§ SET PROBLEM:
Your answer should be a single number: the count of lines holding the word "Take".
=== INPUT ROWS ===
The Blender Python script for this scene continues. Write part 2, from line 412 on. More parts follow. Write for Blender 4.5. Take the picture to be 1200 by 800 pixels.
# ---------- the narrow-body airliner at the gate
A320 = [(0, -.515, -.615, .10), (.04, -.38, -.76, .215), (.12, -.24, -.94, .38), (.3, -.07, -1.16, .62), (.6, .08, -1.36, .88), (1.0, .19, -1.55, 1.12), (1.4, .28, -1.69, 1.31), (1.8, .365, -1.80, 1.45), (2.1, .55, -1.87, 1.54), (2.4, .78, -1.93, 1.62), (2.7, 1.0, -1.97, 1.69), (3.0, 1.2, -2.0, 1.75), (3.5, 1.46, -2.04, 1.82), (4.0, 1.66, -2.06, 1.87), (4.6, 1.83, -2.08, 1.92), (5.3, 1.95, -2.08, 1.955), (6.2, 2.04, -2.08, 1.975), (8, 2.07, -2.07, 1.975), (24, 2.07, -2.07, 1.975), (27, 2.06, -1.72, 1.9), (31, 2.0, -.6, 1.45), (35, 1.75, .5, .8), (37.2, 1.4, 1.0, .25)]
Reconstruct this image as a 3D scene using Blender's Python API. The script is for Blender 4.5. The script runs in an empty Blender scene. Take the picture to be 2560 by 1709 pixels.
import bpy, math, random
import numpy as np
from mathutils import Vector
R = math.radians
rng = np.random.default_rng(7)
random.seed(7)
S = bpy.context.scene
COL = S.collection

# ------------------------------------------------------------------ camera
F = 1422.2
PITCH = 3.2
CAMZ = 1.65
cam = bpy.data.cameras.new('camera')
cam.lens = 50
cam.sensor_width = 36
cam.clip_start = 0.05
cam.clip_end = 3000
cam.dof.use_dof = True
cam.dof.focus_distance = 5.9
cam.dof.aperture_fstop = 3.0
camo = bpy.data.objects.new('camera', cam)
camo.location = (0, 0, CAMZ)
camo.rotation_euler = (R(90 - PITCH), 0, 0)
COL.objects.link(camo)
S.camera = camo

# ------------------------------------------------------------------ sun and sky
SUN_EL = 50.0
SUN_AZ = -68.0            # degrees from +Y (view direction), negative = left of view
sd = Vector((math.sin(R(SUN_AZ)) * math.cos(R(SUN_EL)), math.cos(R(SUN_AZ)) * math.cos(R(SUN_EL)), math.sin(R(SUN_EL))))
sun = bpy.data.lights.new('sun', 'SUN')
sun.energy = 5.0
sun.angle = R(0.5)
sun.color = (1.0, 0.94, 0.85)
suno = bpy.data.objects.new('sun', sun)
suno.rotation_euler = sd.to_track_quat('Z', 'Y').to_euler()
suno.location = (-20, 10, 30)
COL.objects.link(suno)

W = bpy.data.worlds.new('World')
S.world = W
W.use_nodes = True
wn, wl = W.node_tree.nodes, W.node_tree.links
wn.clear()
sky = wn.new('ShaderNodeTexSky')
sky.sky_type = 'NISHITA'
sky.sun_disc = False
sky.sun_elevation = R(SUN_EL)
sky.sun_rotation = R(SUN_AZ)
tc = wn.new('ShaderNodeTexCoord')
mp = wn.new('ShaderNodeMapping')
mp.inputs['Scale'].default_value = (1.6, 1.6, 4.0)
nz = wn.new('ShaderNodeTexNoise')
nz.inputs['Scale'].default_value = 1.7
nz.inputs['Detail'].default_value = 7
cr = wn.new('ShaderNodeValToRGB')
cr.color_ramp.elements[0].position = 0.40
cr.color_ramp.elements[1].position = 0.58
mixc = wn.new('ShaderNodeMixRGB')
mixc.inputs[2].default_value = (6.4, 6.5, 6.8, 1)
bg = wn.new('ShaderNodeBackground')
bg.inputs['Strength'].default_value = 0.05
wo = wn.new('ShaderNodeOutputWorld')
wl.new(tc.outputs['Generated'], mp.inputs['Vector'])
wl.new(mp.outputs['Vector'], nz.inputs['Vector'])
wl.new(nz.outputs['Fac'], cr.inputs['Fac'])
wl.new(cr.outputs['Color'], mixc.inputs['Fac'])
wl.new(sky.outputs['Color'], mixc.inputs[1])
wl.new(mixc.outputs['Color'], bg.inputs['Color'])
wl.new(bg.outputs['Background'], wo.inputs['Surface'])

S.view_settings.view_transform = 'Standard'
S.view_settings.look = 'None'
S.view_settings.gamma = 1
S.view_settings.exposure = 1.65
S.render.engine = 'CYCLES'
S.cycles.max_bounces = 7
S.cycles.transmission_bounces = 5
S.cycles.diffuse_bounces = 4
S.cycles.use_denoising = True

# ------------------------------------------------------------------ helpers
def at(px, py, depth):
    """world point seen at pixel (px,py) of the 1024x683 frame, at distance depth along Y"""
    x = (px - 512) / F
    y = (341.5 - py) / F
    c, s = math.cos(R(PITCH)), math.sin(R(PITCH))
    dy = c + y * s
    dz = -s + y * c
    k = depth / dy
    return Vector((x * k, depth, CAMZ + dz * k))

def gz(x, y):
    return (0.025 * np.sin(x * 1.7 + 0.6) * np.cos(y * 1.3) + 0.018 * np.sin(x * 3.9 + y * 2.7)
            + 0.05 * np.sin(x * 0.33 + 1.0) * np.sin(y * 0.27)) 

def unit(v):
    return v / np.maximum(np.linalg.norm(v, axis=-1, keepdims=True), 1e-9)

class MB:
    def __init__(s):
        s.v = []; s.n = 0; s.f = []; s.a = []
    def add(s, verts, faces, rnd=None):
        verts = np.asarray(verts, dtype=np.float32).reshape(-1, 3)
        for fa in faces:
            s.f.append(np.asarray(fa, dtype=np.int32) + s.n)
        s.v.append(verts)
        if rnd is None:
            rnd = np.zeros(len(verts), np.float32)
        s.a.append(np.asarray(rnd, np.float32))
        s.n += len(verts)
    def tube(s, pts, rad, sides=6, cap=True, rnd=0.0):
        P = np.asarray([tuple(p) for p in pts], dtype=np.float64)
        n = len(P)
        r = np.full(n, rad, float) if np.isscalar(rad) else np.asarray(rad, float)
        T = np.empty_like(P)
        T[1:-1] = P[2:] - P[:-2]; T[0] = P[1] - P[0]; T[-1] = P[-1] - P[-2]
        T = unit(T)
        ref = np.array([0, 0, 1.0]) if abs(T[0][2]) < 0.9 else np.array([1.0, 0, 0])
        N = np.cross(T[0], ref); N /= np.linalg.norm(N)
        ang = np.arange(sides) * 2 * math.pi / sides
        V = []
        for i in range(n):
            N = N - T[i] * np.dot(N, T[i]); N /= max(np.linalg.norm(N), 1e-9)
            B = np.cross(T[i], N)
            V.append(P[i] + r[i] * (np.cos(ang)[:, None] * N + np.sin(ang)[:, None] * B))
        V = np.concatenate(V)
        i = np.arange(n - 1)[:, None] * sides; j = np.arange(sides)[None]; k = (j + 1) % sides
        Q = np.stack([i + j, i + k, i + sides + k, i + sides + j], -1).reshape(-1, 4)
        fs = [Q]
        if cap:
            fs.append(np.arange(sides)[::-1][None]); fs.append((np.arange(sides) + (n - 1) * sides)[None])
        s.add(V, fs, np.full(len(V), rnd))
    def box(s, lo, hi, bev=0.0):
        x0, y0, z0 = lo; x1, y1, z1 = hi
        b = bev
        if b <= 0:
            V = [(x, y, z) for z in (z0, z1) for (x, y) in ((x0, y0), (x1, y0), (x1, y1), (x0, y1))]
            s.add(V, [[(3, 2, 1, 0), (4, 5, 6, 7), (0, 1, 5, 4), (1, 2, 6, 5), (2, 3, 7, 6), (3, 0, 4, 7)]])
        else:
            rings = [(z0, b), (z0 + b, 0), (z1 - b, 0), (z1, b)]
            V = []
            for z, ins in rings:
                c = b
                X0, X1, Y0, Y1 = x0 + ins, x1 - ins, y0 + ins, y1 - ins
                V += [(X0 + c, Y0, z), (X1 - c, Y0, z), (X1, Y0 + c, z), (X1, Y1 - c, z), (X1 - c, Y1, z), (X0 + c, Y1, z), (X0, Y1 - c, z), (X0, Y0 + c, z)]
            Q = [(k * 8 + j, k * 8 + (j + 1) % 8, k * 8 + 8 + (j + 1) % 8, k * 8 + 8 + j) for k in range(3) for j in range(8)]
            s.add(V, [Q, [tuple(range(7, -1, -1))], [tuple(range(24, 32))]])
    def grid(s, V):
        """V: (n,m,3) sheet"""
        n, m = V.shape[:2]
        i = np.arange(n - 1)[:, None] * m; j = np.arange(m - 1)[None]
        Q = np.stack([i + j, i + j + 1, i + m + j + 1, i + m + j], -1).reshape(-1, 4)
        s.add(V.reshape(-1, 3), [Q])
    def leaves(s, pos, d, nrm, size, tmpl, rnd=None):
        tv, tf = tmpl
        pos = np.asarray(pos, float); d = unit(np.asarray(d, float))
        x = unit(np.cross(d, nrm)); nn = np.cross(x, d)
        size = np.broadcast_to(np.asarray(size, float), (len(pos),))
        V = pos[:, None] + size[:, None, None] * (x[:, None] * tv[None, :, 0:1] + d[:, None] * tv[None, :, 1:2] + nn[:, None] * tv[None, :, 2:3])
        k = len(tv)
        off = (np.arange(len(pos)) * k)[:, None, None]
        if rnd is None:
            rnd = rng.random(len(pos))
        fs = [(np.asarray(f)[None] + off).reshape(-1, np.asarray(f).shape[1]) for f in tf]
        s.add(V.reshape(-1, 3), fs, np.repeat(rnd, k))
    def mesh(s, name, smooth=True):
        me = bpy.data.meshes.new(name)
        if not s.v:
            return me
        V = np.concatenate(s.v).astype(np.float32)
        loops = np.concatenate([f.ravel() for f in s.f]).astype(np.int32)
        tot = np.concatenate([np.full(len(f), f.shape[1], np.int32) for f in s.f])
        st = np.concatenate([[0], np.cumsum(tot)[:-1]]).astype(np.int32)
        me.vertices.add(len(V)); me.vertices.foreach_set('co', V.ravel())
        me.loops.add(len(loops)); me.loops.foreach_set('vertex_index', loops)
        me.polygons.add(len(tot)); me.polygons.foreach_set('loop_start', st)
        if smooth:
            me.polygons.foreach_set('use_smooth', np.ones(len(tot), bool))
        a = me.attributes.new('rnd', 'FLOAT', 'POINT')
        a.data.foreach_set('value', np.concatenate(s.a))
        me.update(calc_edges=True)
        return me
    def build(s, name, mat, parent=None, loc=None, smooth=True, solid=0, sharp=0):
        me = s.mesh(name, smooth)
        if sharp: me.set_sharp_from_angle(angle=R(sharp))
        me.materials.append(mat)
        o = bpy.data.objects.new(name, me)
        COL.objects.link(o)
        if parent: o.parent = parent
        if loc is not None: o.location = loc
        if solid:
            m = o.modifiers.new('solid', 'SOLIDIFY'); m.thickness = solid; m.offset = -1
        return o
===
§ RIGHT ANSWER:
2